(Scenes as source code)

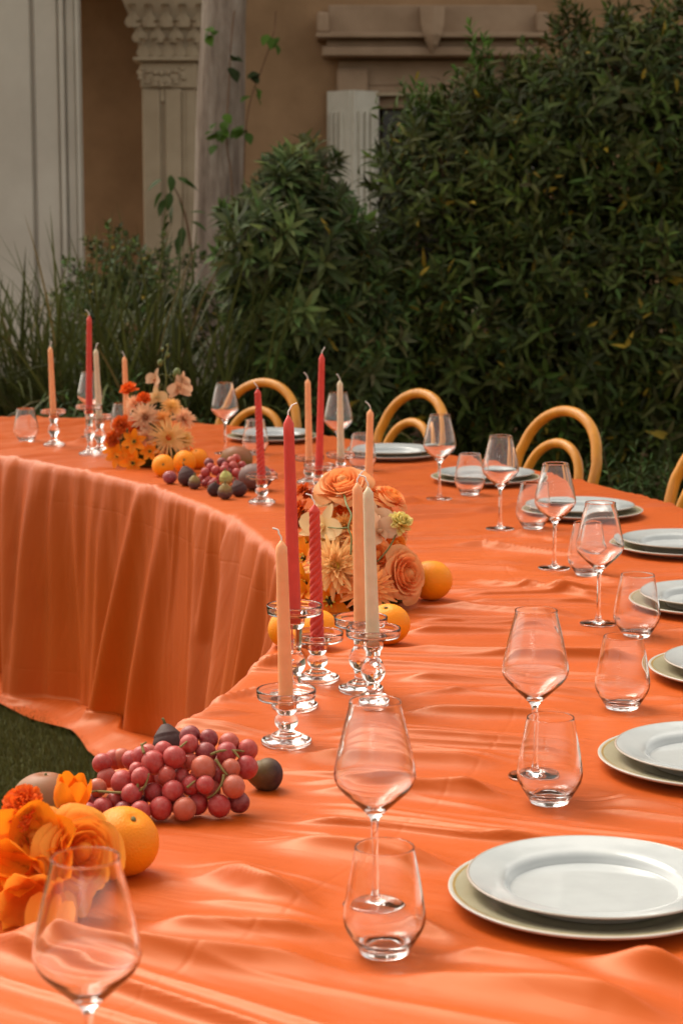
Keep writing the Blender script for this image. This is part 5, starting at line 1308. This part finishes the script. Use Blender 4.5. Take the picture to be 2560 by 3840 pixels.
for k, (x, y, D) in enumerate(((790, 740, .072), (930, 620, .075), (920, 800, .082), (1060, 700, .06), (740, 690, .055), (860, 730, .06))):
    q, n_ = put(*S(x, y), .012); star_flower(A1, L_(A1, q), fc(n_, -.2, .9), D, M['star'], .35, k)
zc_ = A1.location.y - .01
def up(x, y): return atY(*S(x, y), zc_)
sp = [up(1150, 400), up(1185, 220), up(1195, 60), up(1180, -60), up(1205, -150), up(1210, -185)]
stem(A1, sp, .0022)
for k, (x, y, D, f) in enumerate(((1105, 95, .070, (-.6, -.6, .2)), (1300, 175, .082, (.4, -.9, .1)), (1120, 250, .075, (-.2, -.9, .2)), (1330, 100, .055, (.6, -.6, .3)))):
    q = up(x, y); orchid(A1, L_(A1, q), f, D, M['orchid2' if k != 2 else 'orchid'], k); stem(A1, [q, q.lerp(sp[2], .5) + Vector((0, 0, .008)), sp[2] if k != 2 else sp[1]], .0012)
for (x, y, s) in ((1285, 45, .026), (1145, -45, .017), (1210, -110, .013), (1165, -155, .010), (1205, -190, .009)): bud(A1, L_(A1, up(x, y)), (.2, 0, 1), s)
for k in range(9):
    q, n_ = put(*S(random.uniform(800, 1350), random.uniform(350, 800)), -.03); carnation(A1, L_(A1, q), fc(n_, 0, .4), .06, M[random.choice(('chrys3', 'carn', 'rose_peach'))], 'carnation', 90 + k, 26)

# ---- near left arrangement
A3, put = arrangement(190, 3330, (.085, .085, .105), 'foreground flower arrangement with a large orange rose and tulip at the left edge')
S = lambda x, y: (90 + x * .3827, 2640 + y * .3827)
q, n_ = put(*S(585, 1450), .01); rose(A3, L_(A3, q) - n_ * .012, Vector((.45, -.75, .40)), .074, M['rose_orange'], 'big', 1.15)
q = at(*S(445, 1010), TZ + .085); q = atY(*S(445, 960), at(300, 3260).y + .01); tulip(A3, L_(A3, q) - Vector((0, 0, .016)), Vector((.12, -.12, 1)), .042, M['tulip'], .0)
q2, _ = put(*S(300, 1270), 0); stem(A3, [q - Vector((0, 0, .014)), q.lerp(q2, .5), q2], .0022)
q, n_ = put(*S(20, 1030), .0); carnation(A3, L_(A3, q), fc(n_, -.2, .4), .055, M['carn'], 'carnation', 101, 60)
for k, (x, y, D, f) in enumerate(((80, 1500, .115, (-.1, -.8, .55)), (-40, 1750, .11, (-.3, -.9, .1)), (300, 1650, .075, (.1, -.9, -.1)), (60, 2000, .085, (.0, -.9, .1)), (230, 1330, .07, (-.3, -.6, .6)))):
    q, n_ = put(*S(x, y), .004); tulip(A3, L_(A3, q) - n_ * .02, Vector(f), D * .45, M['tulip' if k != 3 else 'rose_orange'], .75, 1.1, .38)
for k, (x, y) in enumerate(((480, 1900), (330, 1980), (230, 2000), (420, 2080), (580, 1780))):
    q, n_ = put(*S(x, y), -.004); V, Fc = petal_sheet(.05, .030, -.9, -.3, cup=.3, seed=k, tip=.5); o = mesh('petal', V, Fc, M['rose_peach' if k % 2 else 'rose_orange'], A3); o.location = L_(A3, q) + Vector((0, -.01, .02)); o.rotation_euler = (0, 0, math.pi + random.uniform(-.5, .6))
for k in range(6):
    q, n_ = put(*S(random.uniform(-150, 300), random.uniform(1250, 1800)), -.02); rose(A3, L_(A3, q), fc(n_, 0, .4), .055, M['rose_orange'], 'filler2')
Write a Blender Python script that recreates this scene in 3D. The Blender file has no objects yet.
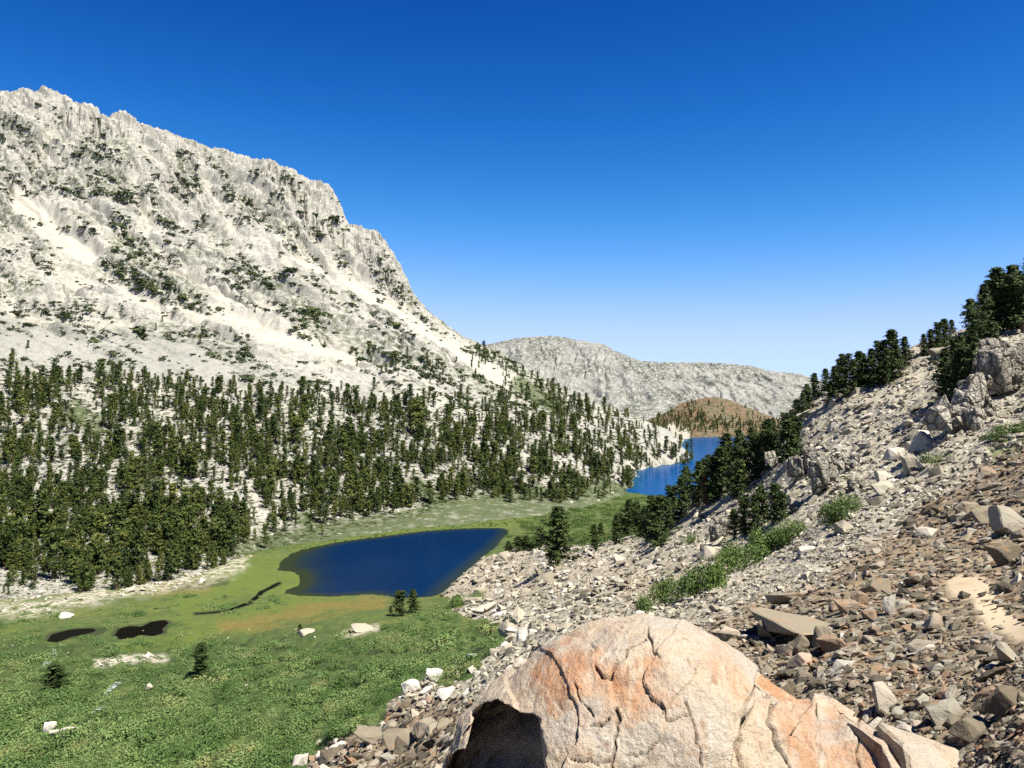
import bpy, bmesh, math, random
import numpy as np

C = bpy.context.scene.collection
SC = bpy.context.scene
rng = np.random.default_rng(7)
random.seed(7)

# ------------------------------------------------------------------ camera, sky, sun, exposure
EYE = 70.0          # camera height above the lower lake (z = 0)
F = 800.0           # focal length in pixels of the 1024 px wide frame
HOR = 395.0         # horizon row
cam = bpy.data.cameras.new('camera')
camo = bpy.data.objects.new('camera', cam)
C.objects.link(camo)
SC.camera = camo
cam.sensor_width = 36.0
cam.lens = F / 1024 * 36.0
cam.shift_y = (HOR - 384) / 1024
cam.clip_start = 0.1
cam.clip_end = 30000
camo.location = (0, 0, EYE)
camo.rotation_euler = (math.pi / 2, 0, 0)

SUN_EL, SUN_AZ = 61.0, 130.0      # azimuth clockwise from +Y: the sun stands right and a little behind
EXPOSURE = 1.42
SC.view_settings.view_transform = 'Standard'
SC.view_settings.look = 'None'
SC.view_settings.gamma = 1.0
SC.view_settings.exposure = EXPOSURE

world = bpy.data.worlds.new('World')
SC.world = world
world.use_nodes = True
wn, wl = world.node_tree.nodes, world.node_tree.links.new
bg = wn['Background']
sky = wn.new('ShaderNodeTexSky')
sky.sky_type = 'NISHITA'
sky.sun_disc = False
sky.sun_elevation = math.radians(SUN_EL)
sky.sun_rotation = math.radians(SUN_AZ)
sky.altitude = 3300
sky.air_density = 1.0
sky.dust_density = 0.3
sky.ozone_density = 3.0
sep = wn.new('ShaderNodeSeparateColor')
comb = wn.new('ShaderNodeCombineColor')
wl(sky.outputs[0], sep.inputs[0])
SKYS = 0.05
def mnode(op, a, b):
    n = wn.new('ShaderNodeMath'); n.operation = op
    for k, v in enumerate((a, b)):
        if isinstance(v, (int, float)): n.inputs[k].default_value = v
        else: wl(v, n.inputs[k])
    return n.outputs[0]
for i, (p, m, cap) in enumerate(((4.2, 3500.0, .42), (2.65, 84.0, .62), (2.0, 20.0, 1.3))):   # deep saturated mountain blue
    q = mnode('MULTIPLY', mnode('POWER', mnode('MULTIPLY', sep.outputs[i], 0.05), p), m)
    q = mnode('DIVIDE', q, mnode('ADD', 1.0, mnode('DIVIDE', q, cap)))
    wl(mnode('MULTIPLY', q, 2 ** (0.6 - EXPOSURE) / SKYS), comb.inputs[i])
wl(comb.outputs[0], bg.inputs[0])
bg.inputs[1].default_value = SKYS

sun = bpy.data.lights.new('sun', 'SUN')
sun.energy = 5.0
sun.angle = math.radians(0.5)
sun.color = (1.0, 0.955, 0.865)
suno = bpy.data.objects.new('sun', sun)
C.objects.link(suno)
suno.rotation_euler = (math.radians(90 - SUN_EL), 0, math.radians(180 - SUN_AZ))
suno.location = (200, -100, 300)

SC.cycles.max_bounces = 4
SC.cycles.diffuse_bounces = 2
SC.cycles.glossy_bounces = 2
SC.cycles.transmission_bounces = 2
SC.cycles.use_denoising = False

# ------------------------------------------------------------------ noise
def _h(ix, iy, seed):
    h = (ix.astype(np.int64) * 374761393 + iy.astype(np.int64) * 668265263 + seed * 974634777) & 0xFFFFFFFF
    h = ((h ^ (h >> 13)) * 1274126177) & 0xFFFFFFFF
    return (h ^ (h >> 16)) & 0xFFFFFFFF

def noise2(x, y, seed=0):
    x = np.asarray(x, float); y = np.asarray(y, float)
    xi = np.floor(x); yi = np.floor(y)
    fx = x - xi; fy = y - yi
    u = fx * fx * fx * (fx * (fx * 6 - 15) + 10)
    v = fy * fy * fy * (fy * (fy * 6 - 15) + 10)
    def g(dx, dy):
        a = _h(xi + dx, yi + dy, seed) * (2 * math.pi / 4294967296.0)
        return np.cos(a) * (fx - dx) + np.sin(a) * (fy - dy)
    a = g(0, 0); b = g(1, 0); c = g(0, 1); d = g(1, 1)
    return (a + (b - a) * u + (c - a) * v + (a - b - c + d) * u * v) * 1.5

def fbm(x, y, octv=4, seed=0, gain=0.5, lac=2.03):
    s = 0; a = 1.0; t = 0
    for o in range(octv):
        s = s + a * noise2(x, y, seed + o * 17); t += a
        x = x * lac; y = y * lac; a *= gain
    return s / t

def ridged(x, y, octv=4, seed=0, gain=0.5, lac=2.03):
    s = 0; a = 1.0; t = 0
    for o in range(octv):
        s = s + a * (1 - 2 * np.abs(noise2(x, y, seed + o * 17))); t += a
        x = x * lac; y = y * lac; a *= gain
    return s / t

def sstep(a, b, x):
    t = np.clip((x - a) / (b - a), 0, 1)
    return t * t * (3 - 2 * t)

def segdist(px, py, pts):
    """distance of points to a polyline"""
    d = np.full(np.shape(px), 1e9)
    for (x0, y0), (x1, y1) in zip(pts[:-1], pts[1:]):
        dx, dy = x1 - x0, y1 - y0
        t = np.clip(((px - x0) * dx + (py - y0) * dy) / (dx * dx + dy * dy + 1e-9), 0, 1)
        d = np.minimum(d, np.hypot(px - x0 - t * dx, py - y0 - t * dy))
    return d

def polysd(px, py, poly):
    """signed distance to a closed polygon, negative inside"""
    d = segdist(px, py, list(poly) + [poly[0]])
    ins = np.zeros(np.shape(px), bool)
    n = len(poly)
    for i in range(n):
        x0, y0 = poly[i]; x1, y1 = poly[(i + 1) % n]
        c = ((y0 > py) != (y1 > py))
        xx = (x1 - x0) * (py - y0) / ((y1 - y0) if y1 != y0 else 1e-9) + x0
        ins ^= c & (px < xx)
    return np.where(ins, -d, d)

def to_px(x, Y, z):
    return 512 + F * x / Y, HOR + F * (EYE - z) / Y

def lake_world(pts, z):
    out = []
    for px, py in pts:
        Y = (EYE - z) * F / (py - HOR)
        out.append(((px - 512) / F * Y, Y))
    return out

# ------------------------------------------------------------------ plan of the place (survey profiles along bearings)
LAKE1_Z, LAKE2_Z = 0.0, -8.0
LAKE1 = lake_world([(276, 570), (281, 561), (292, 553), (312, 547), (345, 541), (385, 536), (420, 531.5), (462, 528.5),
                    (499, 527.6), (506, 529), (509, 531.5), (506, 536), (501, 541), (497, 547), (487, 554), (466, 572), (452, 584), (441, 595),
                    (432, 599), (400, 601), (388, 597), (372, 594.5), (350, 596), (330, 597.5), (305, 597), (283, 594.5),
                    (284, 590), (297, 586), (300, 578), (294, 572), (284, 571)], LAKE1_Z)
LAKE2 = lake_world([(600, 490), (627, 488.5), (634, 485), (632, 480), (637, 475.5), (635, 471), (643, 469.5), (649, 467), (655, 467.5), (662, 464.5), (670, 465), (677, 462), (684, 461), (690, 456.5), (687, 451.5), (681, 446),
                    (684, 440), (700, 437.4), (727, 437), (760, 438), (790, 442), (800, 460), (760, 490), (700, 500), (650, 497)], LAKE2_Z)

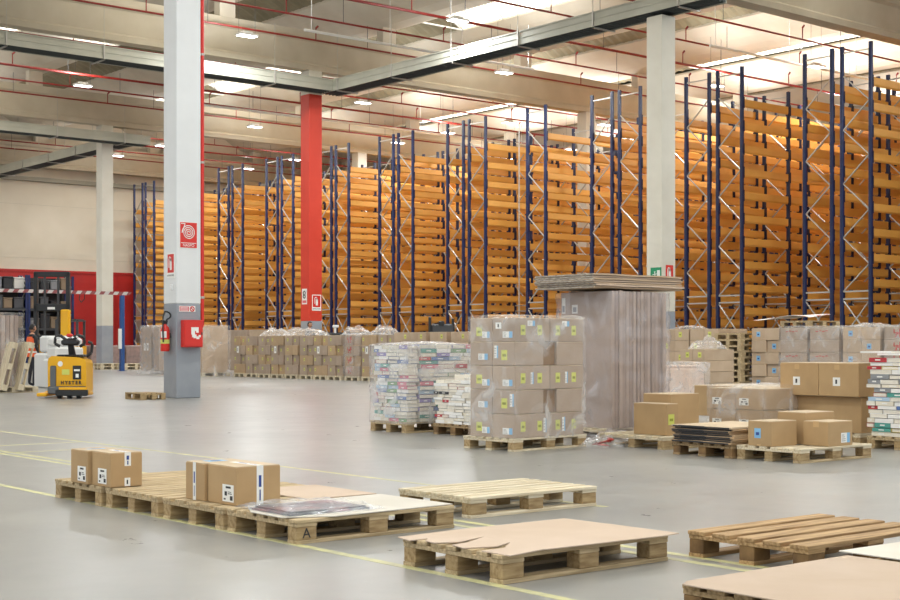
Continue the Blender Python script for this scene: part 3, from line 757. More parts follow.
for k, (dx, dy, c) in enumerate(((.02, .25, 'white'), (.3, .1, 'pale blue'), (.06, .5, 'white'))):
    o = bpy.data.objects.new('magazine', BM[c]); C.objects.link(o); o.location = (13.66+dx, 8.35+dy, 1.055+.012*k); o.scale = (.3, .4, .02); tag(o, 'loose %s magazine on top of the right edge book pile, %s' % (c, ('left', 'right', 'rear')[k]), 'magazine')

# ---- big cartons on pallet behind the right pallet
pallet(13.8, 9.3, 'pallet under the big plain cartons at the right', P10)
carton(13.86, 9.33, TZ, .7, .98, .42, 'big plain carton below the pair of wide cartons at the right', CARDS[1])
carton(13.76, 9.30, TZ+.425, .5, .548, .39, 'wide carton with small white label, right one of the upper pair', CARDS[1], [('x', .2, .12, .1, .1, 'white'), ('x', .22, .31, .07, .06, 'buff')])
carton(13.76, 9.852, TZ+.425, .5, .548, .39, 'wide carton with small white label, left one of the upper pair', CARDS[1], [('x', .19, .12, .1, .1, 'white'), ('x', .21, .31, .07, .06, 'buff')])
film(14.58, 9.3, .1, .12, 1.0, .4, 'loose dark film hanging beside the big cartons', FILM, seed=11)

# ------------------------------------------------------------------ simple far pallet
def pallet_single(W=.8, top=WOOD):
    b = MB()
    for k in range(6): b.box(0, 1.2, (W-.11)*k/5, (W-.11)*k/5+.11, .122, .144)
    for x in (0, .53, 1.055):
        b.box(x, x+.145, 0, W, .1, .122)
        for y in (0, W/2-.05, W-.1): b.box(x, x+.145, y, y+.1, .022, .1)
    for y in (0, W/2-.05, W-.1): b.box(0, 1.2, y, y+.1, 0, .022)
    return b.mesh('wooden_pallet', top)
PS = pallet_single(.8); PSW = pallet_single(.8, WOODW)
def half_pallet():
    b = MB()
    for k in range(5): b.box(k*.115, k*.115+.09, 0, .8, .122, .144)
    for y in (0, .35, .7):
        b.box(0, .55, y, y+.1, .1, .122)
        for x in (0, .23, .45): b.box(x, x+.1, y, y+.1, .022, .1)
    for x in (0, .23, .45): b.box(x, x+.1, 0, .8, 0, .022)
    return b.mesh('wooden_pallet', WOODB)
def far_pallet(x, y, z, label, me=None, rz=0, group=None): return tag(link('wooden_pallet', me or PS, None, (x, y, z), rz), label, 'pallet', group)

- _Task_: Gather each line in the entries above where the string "Python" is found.

- _The output_:
Write a Blender Python script that recreates this scene in 3D. The Blender file has no objects yet.
Continue the Blender Python script for this scene: part 3, from line 757. More parts follow.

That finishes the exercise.